Joe DiMaggio Jr. endured cruel teasing, “Ha, ha, your stepmother is Marilyn Monroe, ha, ha, ha.”
It’s no surprise that Marilyn is wary of being a punch line.
“I hope you got something here,” she says to the journalist, “but please don’t make me look like a joke!”
On Saturday, July 7, Richard Meryman returns to Marilyn’s Brentwood home with his colleague, Life photojournalist Allan Grant. Grant is well-regarded, especially among celebrities—he’s “very handsome and glamorous, two virtues that made him popular in Hollywood.”
Though the shoot is meant to start at noon, it’s four o’clock before Marilyn is ready.
Not due to the vanity or arrogance she’s been accused of, so much as a complete inability to stay on task.
“There was none of the fearful moping and preening in front of mirrors I had heard so much about. She was entirely cheerful and utterly disorganized,” Meryman observes.
“The necessary mechanics of daily living were beyond her grasp; she always started out behind and never caught up.”
Once she’s finally ready—casually dressed in slim capri trousers and a soft, dark sweater—Grant selects an Italian-style carved chair with light green velvet upholstery and positions it under a window to catch the best light and the thick foliage outside.
Marilyn is in a playful mood, posing on and around the chair, at one point piercing the seat’s fabric with one of her spike heels, and causing a small crack in the wood when she poses on the chair back.
“Forget Monroe the movie star,” Grant’s been instructed, “and simply photograph Marilyn the person.”
Meryman is interested in both.
On why she became an actress: “I didn’t like the world around me because it was kind of grim, but I loved to play house …
Some of my foster families used to send me to the movies to get me out of the house and there I’d sit all day and way into the night.
Up in front, there with the screen so big, a little kid all alone, and I loved it. ”
On being objectified: “Sometimes I’m invited places to kind of brighten up a dinner table like a musician who’ll play the piano after dinner, and I know you’re not really invited for yourself. You’re just an ornament.”

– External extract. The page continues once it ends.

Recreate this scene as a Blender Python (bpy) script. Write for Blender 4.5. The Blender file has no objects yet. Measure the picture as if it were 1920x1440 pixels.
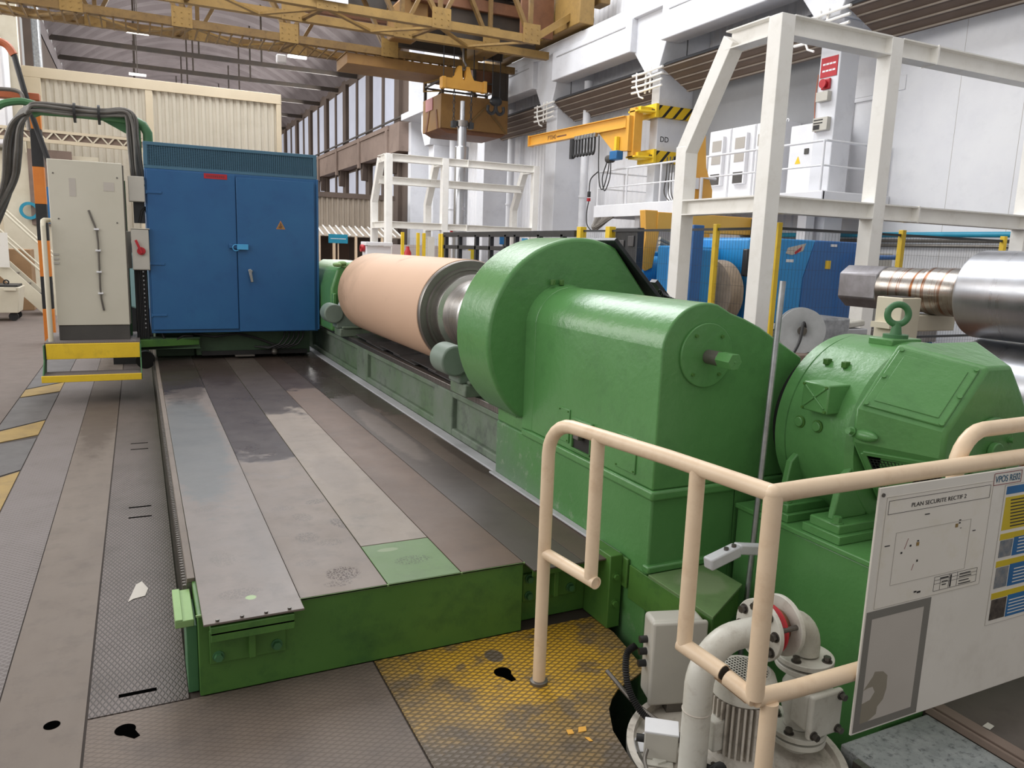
import bpy, math, random
from mathutils import Vector, Matrix
random.seed(7)
SC = bpy.context.scene
COL = SC.collection
R = math.radians

# ---------------------------------------------------------------- camera
def make_camera():
    yaw, pitch, roll, F = 0.45455, -0.17332, 0.03394, 1435.45
    f = Vector((math.sin(yaw)*math.cos(pitch), math.cos(yaw)*math.cos(pitch), math.sin(pitch)))
    r0 = f.cross(Vector((0, 0, 1))).normalized()
    u0 = r0.cross(f)
    r = math.cos(roll)*r0 + math.sin(roll)*u0
    u = -math.sin(roll)*r0 + math.cos(roll)*u0
    cd = bpy.data.cameras.new('camera')
    cd.sensor_width = 36.0
    cd.lens = F*36.0/1920.0
    cd.clip_start = 0.05
    cd.clip_end = 300
    co = bpy.data.objects.new('camera', cd)
    COL.objects.link(co)
    m = Matrix((r, u, -f)).transposed().to_4x4()
    m.translation = (0, 0, 1.7)
    co.matrix_world = m
    SC.camera = co
make_camera()

# ---------------------------------------------------------------- world, lights, exposure
def make_light():
    w = bpy.data.worlds.new('overcast_daylight')
    w.use_nodes = True
    bg = w.node_tree.nodes['Background']
    bg.inputs[0].default_value = (1.0, 0.985, 0.965, 1)
    bg.inputs[1].default_value = 0.55
    SC.world = w
    def area(name, loc, size, size_y, power, rot=(0, 0, 0), col=(1, 0.98, 0.96)):
        l = bpy.data.lights.new(name, 'AREA')
        l.shape = 'RECTANGLE'
        l.size, l.size_y, l.energy, l.color = size, size_y, power, col
        o = bpy.data.objects.new(name, l)
        o.location, o.rotation_euler = loc, rot
        COL.objects.link(o)
    area('skylight_near', (3.0, 4, 11.5), 7, 12, 430)
    area('skylight_far', (4.0, 23, 12.5), 8, 22, 4300, col=(.95, .97, 1))
    area('left_fill_near', (-6.5, 7, 5.5), 5, 14, 620, (0, R(-90), 0))  # added fill light out of view, brightens faces turned to the left
    area('left_fill_far', (-7.0, 21, 6.5), 5, 14, 1100, (0, R(-90), 0))  # added fill from the nave side, lifts the wall under the runway
    area('far_windows_right', (10.2, 54, 8.8), 3, 36, 3600, (0, R(90), 0), (1, .98, .95))
    area('far_windows_left', (-2.6, 54, 7.5), 3, 36, 2800, (0, R(-90), 0), (1, .98, .95))
make_light()
vs = SC.view_settings
SC.display_settings.display_device = 'sRGB'
vs.view_transform = 'Standard'
vs.look = 'None'
vs.exposure = 0.0
vs.gamma = 1.0
vs.use_curve_mapping = False

# ---------------------------------------------------------------- materials
def lin(c):
    if isinstance(c, str):
        c = [int(c[i:i+2], 16)/255 for i in (0, 2, 4)]
    return tuple(v/12.92 if v <= .04045 else ((v+.055)/1.055)**2.4 for v in c) + (1,)
class NT:
    """small helper around a material's node tree"""
    def __init__(s, name, rough=.5, metal=0., spec=.5):
        s.m = bpy.data.materials.new(name); s.m.use_nodes = True
        s.t = s.m.node_tree; s.b = s.t.nodes['Principled BSDF']
        s.b.inputs['Roughness'].default_value = rough
        s.b.inputs['Metallic'].default_value = metal
        s.b.inputs['Specular IOR Level'].default_value = spec
        s.tc = s.n('ShaderNodeTexCoord')
    def n(s, typ, **k):
        x = s.t.nodes.new(typ)
        for a, b in k.items(): setattr(x, a, b)
        return x
    def put(s, sock, v):
        if isinstance(v, bpy.types.NodeSocket): s.t.links.new(v, sock)
        else: sock.default_value = v
    def co(s, scale=(1, 1, 1), rot=(0, 0, 0), loc=(0, 0, 0)):
        mp = s.n('ShaderNodeMapping')
        s.put(mp.inputs[0], s.tc.outputs['Object'])
        mp.inputs['Scale'].default_value = scale
        mp.inputs['Rotation'].default_value = rot
        mp.inputs['Location'].default_value = loc
        return mp.outputs[0]
    def noise(s, scale, detail=4, rough=.6, stretch=(1, 1, 1), dist=0.):
        x = s.n('ShaderNodeTexNoise')
        s.put(x.inputs['Vector'], s.co(stretch))
        x.inputs['Scale'].default_value = scale
        x.inputs['Detail'].default_value = detail
        x.inputs['Roughness'].default_value = rough
        x.inputs['Distortion'].default_value = dist
        return x.outputs['Fac']
    def ramp(s, fac, lo, hi, inv=False):
        x = s.n('ShaderNodeMapRange')
        x.clamp = True
        s.put(x.inputs[0], fac)
        x.inputs[1].default_value, x.inputs[2].default_value = lo, hi
        x.inputs[3].default_value, x.inputs[4].default_value = (1, 0) if inv else (0, 1)
        return x.outputs[0]
    def math(s, op, a, b=0., c=0.):
        x = s.n('ShaderNodeMath', operation=op)
        s.put(x.inputs[0], a); s.put(x.inputs[1], b); s.put(x.inputs[2], c)
        return x.outputs[0]
    def mix(s, fac, a, b):
        x = s.n('ShaderNodeMix', data_type='RGBA')
        s.put(x.inputs[0], fac)
        s.put(x.inputs[6], lin(a) if isinstance(a, (str, tuple)) else a)
        s.put(x.inputs[7], lin(b) if isinstance(b, (str, tuple)) else b)
        return x.outputs[2]
    def bump(s, h, strength=.3, dist=.01):
        x = s.n('ShaderNodeBump')
        x.inputs['Strength'].default_value = strength
        x.inputs['Distance'].default_value = dist
        s.put(x.inputs['Height'], h)
        s.put(s.b.inputs['Normal'], x.outputs[0])
    def sep(s):
        x = s.n('ShaderNodeSeparateXYZ')
        s.put(x.inputs[0], s.tc.outputs['Object'])
        return x.outputs
    def color(s, v):
        s.put(s.b.inputs['Base Color'], lin(v) if isinstance(v, (str, tuple)) else v)
        return s
    def rough(s, v):
        s.put(s.b.inputs['Roughness'], v); return s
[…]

On respecting the artistry of her craft: “An actor is not a machine, no matter how much they want to say you are. Creativity has got to start with humanity and when you’re a human being, you feel, you suffer.”

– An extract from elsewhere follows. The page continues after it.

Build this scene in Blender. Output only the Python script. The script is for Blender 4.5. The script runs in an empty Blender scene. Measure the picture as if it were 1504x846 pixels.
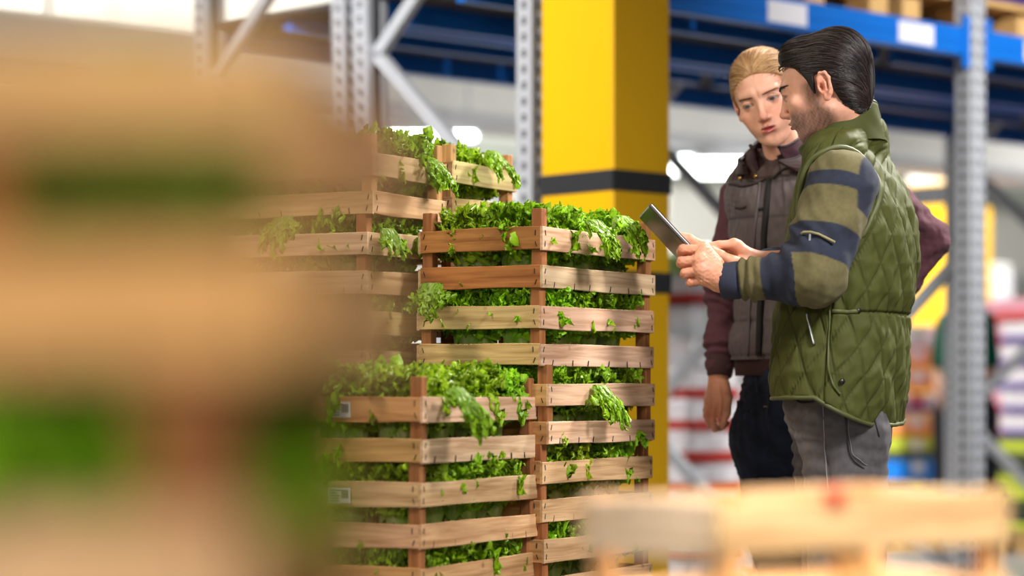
import bpy, math, random
import numpy as np
from mathutils import Vector, Matrix

# ------------------------------------------------------------------ camera, world, lamps
F = 3550.0          # focal length in pixels of a 1504 px wide frame (85 mm)
H = 1.02            # camera height
HY = 580.0          # horizon row
C = bpy.context.scene.collection
sc = bpy.context.scene

def at(px, py, d):
    """point seen at picture position (px, py), d metres in front of the camera"""
    return np.array([(px - 752.0) / F * d, d, H - (py - HY) / F * d])

cam_d = bpy.data.cameras.new('camera')
cam = bpy.data.objects.new('camera', cam_d); C.objects.link(cam)
cam.location = (0, 0, H); cam.rotation_euler = (math.pi / 2, 0, 0)
cam_d.sensor_width = 36.0; cam_d.lens = F * 36.0 / 1504.0
cam_d.shift_y = (HY - 423.0) / 1504.0
cam_d.clip_start = 0.05; cam_d.clip_end = 200
cam_d.dof.use_dof = True; cam_d.dof.focus_distance = 5.04; cam_d.dof.aperture_fstop = 1.8
sc.camera = cam

w = bpy.data.worlds.new('world'); sc.world = w; w.use_nodes = True
w.node_tree.nodes['Background'].inputs[0].default_value = (0.95, 0.97, 1.0, 1)
w.node_tree.nodes['Background'].inputs[1].default_value = 0.12

def lamp(name, loc, target, size, power, col, sy=None, spread=180):
    l = bpy.data.lights.new(name, 'AREA'); l.energy = power; l.color = col
    l.shape = 'RECTANGLE'; l.size = size; l.size_y = sy or size; l.spread = math.radians(spread)
    o = bpy.data.objects.new(name, l); C.objects.link(o)
    o.location = loc
    o.rotation_euler = (Vector(target) - Vector(loc)).to_track_quat('-Z', 'Y').to_euler()
    return o
WARM = (1.0, 0.90, 0.76); NEUT = (1.0, 0.97, 0.93)
lamp('hall_lamp_key', (-2.1, 3.6, 3.9), (0.2, 5.2, 1.1), 0.7, 84, WARM)
lamp('hall_lamp_right', (1.9, 3.2, 2.9), (0.5, 5.1, 1.0), 0.7, 19, NEUT, spread=70)
lamp('hall_lamp_rim', (2.4, 6.6, 3.6), (0.7, 5.1, 1.35), 0.6, 30, NEUT, spread=55)
lamp('fill_near', (-1.3, -0.6, 2.3), (-0.3, 0.9, 1.0), 0.6, 40, WARM)  # added front fill for the foreground crates, not a lamp of the hall
lamp('fill_near_right', (0.8, -0.5, 2.0), (-0.1, 0.9, 1.0), 0.5, 24, WARM)  # added fill that brightens the right end of the foreground stack
lamp('hall_lamp_middle', (0.9, 1.0, 3.4), (0.3, 2.3, 0.9), 0.6, 21, NEUT, spread=50)
lamp('fill_rack', (3.6, 5.4, 4.0), (2.1, 9.2, 1.9), 0.7, 38, NEUT, spread=55)  # added light to brighten the front faces of the racks
lamp('hall_lamp_rack_left', (-3.0, 4.6, 4.2), (-0.7, 8.2, 2.0), 0.7, 60, NEUT, spread=70)
lamp('hall_lamp_aisle', (0.5, 13.5, 5.6), (1.6, 15.5, 0.6), 3.0, 260, NEUT)
lamp('hall_lamp_back', (0.0, 15.0, 6.0), (0.5, 23.0, 3.0), 4.0, 1150, (1.0, 0.98, 0.95))
lamp('hall_lamp_back_right', (4.5, 16.0, 6.0), (4.5, 25.0, 3.0), 4.0, 960, (1.0, 0.98, 0.95))

sc.view_settings.view_transform = 'Standard'; sc.view_settings.look = 'None'
sc.view_settings.gamma = 1.0; sc.view_settings.exposure = 0.0
sc.view_settings.use_curve_mapping = False

# ------------------------------------------------------------------ helpers
def s2l(c):
    """8 bit sRGB triple to linear"""
    return tuple(((v / 255.0) / 12.92 if v <= 10 else ((v / 255.0 + 0.055) / 1.055) ** 2.4) for v in c[:3])

def tag(o, label=None, cat=None, group=None, kind=None):
    if label: o['label'] = label
    if cat: o['category'] = cat
    if group: o['group'] = group
    if kind: o['kind'] = kind
    return o

def empty(name, loc, rz=0.0, label=None, cat=None, group=None):
    o = bpy.data.objects.new(name, None); C.objects.link(o)
    o.location = loc; o.rotation_euler = (0, 0, rz); o.empty_display_size = 0.05
    return tag(o, label, cat, group)

def link(name, me, parent=None, loc=(0, 0, 0), rot=(0, 0, 0), color=None, scale=None):
    o = bpy.data.objects.new(name, me); C.objects.link(o)
    if parent is not None: o.parent = parent
    o.location = loc; o.rotation_euler = rot
    if color is not None: o.color = (color[0], color[1], color[2], 1)
    if scale is not None: o.scale = scale
    return o

def npmesh(name, V, Q, mat, colors=None, smooth=True):
    V = np.asarray(V, dtype=np.float32); 
    me = bpy.data.meshes.new(name)
    if isinstance(Q, np.ndarray):
        n, k = Q.shape
        me.vertices.add(len(V)); me.vertices.foreach_set('co', V.ravel())
        me.loops.add(n * k); me.loops.foreach_set('vertex_index', Q.astype(np.int32).ravel())
        me.polygons.add(n); me.polygons.foreach_set('loop_start', np.arange(0, n * k, k, dtype=np.int32))
        me.update(calc_edges=True)
    else:
        me.from_pydata([tuple(v) for v in V], [], Q)
    me.validate()
    if smooth: me.polygons.foreach_set('use_smooth', np.ones(len(me.polygons), dtype=bool))
    if colors is not None:
        a = me.color_attributes.new('Col', 'FLOAT_COLOR', 'POINT')
        cc = np.ones((len(V), 4), dtype=np.float32); cc[:, :3] = colors
        a.data.foreach_set('color', cc.ravel())
    if mat is not None: me.materials.append(mat)
    me.update()
    return me

class MB:
    """collects simple shapes into one mesh"""
    def __init__(s): s.v = []; s.f = []
    def add(s, V, Fc):
        b = len(s.v); s.v += [tuple(map(float, p)) for p in V]; s.f += [tuple(i + b for i in f) for f in Fc]
    def box(s, c, size, R=None, bev=0.0):
        x, y, z = [k / 2.0 for k in size]
        if bev <= 0:
            V = [(-x,-y,-z),(x,-y,-z),(x,y,-z),(-x,y,-z),(-x,-y,z),(x,-y,z),(x,y,z),(-x,y,z)]
            Fc = [(0,3,2,1),(4,5,6,7),(0,1,5,4),(1,2,6,5),(2,3,7,6),(3,0,4,7)]
        else:
            b = bev; V = []; Fc = []
            idx = {}
            for sx in (-1, 1):
                for sy in (-1, 1):
                    for sz in (-1, 1):
                        for ax in range(3):
                            p = [sx * (x - b), sy * (y - b), sz * (z - b)]
                            p[ax] = (sx * x, sy * y, sz * z)[ax]
                            idx[(sx, sy, sz, ax)] = len(V); V.append(tuple(p))
            g = lambda a, b_, c_, ax: idx[(a, b_, c_, ax)]
            for sg in (-1, 1):
                q = [g(sg,-1,-1,0), g(sg,1,-1,0), g(sg,1,1,0), g(sg,-1,1,0)]; Fc.append(tuple(q if sg > 0 else q[::-1]))
                q = [g(-1,sg,-1,1), g(-1,sg,1,1), g(1,sg,1,1), g(1,sg,-1,1)]; Fc.append(tuple(q if sg > 0 else q[::-1]))
                q = [g(-1,-1,sg,2), g(1,-1,sg,2), g(1,1,sg,2), g(-1,1,sg,2)]; Fc.append(tuple(q if sg > 0 else q[::-1]))
            for sa in (-1, 1):
                for sb in (-1, 1):
                    Fc.append((g(sa,sb,-1,0), g(sa,sb,-1,1), g(sa,sb,1,1), g(sa,sb,1,0)))
                    Fc.append((g(sa,-1,sb,0), g(sa,-1,sb,2), g(sa,1,sb,2), g(sa,1,sb,0)))
                    Fc.append((g(-1,sa,sb,1), g(-1,sa,sb,2), g(1,sa,sb,2), g(1,sa,sb,1)))
            for sx in (-1, 1):
                for sy in (-1, 1):
                    for sz in (-1, 1):
                        Fc.append((g(sx,sy,sz,0), g(sx,sy,sz,1), g(sx,sy,sz,2)))
        if R is not None: V = [tuple(R @ Vector(p)) for p in V]
        s.add([(p[0] + c[0], p[1] + c[1], p[2] + c[2]) for p in V], Fc)
    def bar(s, a, b, wd, th, up=(0, 0, 1)):
        a = Vector(a); b = Vector(b); d = b - a; L = d.length; d.normalize()
        up = Vector(up); r = d.cross(up)
        if r.length < 1e-4: r = Vector((1, 0, 0))
        r.normalize(); u = r.cross(d)
        R = Matrix((d, r, u)).transposed()
        s.box(tuple((a + b) / 2), (L, wd, th), R)
    def tube(s, pts, r, n=8, cap=True):
        pts = [Vector(p) for p in pts]; rs = r if hasattr(r, '__len__') else [r] * len(pts)
        V = []; Fc = []; prev = None
        for i, p in enumerate(pts):
            d = (pts[min(i + 1, len(pts) - 1)] - pts[max(i - 1, 0)]).normalized()
            a = prev if prev is not None else (Vector((0, 0, 1)) if abs(d.z) < 0.9 else Vector((1, 0, 0)))
            a = (a - d * a.dot(d)).normalized(); prev = a; b = d.cross(a)
            for k in range(n):
                t = 2 * math.pi * k / n
                V.append(p + (a * math.cos(t) + b * math.sin(t)) * rs[i])
        for i in range(len(pts) - 1):
            for k in range(n):
                Fc.append((i * n + k, i * n + (k + 1) % n, (i + 1) * n + (k + 1) % n, (i + 1) * n + k))
        if cap:
            Fc.append(tuple(range(n))[::-1]); Fc.append(tuple((len(pts) - 1) * n + k for k in range(n)))
        s.add(V, Fc)
    def ball(s, c, r, n=10, m=7):
        r = r if hasattr(r, '__len__') else (r, r, r)
        V = [(c[0], c[1], c[2] + r[2])]
        for j in range(1, m):
            a = math.pi * j / m
            for k in range(n):
                t = 2 * math.pi * k / n
                V.append((c[0] + r[0] * math.sin(a) * math.cos(t), c[1] + r[1] * math.sin(a) * math.sin(t), c[2] + r[2] * math.cos(a)))
        V.append((c[0], c[1], c[2] - r[2])); Fc = []
        for k in range(n): Fc.append((0, 1 + k, 1 + (k + 1) % n))
        for j in range(m - 2):
            for k in range(n):
                a = 1 + j * n
                Fc.append((a + k, a + n + k, a + n + (k + 1) % n, a + (k + 1) % n))
        e = len(V) - 1; a = 1 + (m - 2) * n
        for k in range(n): Fc.append((a + k, e, a + (k + 1) % n))
        s.add(V, Fc)
    def mesh(s, name, mat, smooth=False): return npmesh(name, np.array(s.v), s.f, mat, smooth=smooth)
    def build(s, name, mat, parent=None, loc=(0, 0, 0), rot=(0, 0, 0), smooth=False, color=None):
        return link(name, s.mesh(name, mat, smooth), parent, loc, rot, color)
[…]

“I was never used to being happy, so that wasn’t something I ever took for granted,” she tells Meryman.
“Fame to me certainly is only a temporary and a partial happiness, even for a waif and I was brought up a waif. But fame is not really for a daily diet, that’s not what fulfills you.

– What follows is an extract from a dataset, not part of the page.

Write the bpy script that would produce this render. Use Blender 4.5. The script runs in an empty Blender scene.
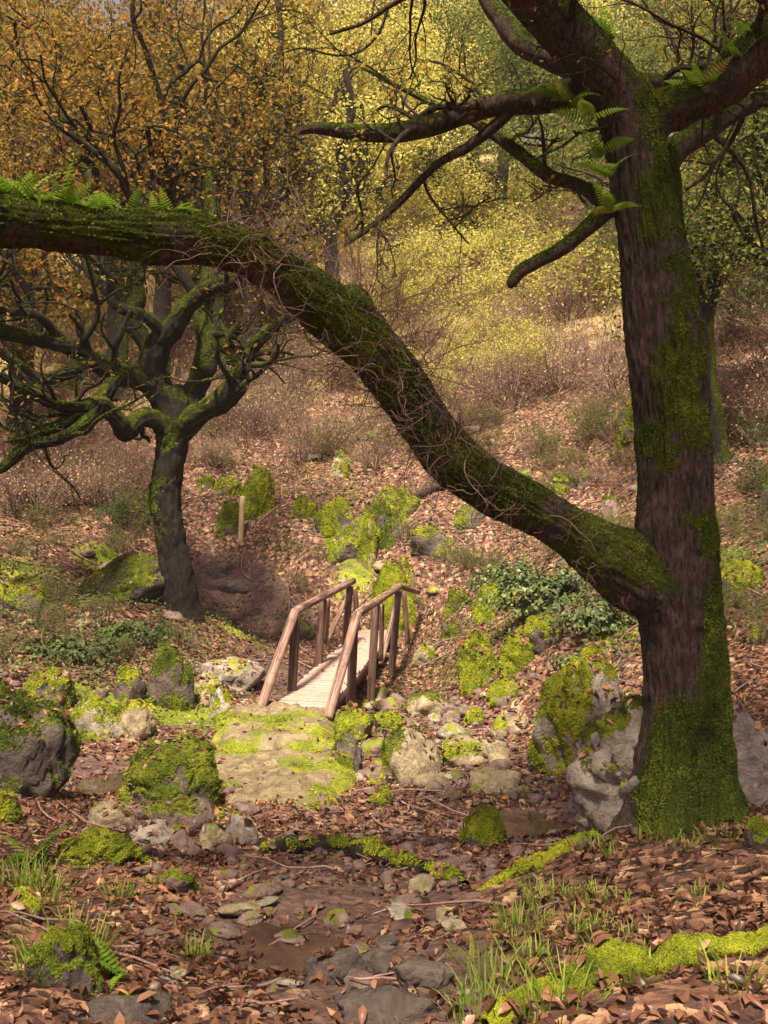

It warms you a bit but the warming is temporary.
It’s like caviar, you know, it’s good to have caviar but not when you have it every meal every day. ”
And if fame leaves her?
“If it goes by, I’ve always known it was fickle. So at least it’s something I experienced, but that’s not where I live.”
Two days later, as agreed, Meryman brings over the final draft of his story, “Marilyn Lets Her Hair Down About Being Famous,” for approval. Marilyn has it ready when he returns later that day, with only a few small changes penciled in.
She’s pleased with the story and appreciates how Meryman’s captured her voice. “Hey, thanks,” she calls out as he departs.
George Barris and Marilyn first met on the set of The Seven Year Itch, when he photographed her in and around New York City.
Now Cosmopolitan magazine has commissioned a photographic essay, and he approaches Marilyn about collaborating on a series of sessions and interviews.
“Are you happy or unhappy?” Barris asks.
“I think I’m human,” Marilyn says. “I have my down moments, but I’m also robust. I think I’m more robust than down … I’m human.”
Barris makes her words the theme of the shoot. “She would hide nothing in our photos. No magic, no makeup or retouching of our finished photographs.”
She asks Barris to select some costumes and props.
“Off to Saks,” he writes, “for a bulky sweater, terry cloth three quarter hooded beach jacket, a blanket, a large towel for those peek-a-boo beach shots, and a sexy bikini. I did not buy Marilyn any undergarments—she never wore them.”
Marilyn also brings some of her own clothes, including a sweater that she purchased in February at a market in Toluca, Mexico.
Friday, July 13, is the final day of the shoot. This time on Santa Monica Beach at sunset.
The low-lying gray clouds create a moody, almost mysterious effect. And the shifting natural light should perfectly capture an enigmatic movie star in the throes of a metamorphosis.
The real Marilyn Monroe, the real Norma Jeane. That’s who Barris is looking to meet on the beach that day.
And he does.
She projects such joy when the camera’s on, Barris muses. The world can’t forget her face.
The sun is setting and the temperature dropping as he shoots down to his very last roll of film. Even the champagne he’s brought as fortification is losing its effect. He sees Marilyn shivering but she never complains.
The last photo he takes is of Marilyn bundled in her Mexican sweater, her blond hair blowing in the sea breeze.
Her face softens with affection, and her lips pucker, as if to blow him a kiss.
“This one’s for you, George,” she says.
When Marilyn and George Barris meet at her home to review the photos he’s taken, she spends five hours looking carefully at each one, using a red pencil to cross through her rejections.
“I’m in your hands now,” Marilyn says. “I trust you.”
“Don’t worry,” Barris says. “I’ll never hurt you. When this is published, there won’t be any changes.”